Mikhael's Portable Atari 2600

Sunday, October 23, 2005

Marathon Soldering Session Last Night

Wow!
I stayed up until 3am last night, soldering for 7 straight hours... Well, soldering, desoldering, and hot gluing, I guess I should say. I was working on hacking the Casio EV-680 portable LCD TV, which is the most expensive part of the project.

I was pretty nervous, knowing that I only had one shot at getting it right. And I still don't know if I messed up, and won't know until I test out the final product! I had some trouble desoldering a few spots on the board, and my biggest mistake was trying to forcibly pull out the audio/video jack without it being fully desoldered... it wound up breaking into a few small pieces. OUCH. But, I super glued it back together, and I think it will suffice. I don't think I will ever be actually able to use the jack, but since I was never planning on it, it shouldn't matter. From what I can tell, the part that broke isn't that critical... but I guess we shall see!
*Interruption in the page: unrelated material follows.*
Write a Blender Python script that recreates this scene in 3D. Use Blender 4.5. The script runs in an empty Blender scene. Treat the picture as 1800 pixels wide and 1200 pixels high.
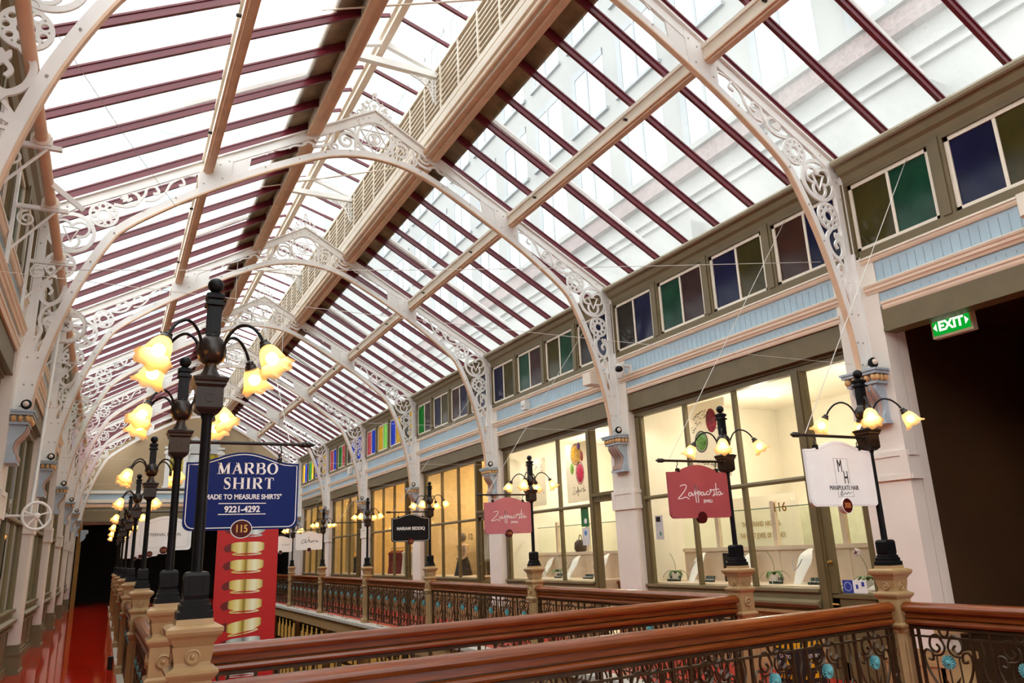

The toughest part, by far, was bending down the 18 tiny pins on one board and soldering them to the tiny pins on the board below (you can see these pins just under the LCD screen in the photo above). It wasn't so bad until I accidentally got some solder in between two adjacent pins -- if you know anything about surface tension, you can imagine how difficult it was to get the melted solder out from between the two pins. I kept just touching the iron to the solder, then wiping it on my wet sponge until I got enough off that it broke the surface tension bond.


I tested out the continuity of my soldered wires using my multimeter, and the thing that makes me nervous is that I have some connections that are definitely connected to ground, and I'm not sure that they should be! The first three pins of the 18 pins I mentioned above are all effectively connected to each other and to ground, but since they aren't physically connected, I would have to assume they are connected to ground on the circuit board itself. I'm also worried about one of the two knobs I desoldered and reconnected using long wires -- there is one pin that is connected to ground on one knob, and the same pin on the other knob is not connected to ground. Hopefully they are supposed to be different! What makes me even more nervous is that the one connected to ground is one of the ones I couldn't properly desolder, and wound up breaking a pin off in (then eventually pulled it out). I'm hoping I didn't do some microscopic damage to the circuit board that now is making that pin connect to ground accidentally?? Who knows. Well, at least I'm having fun.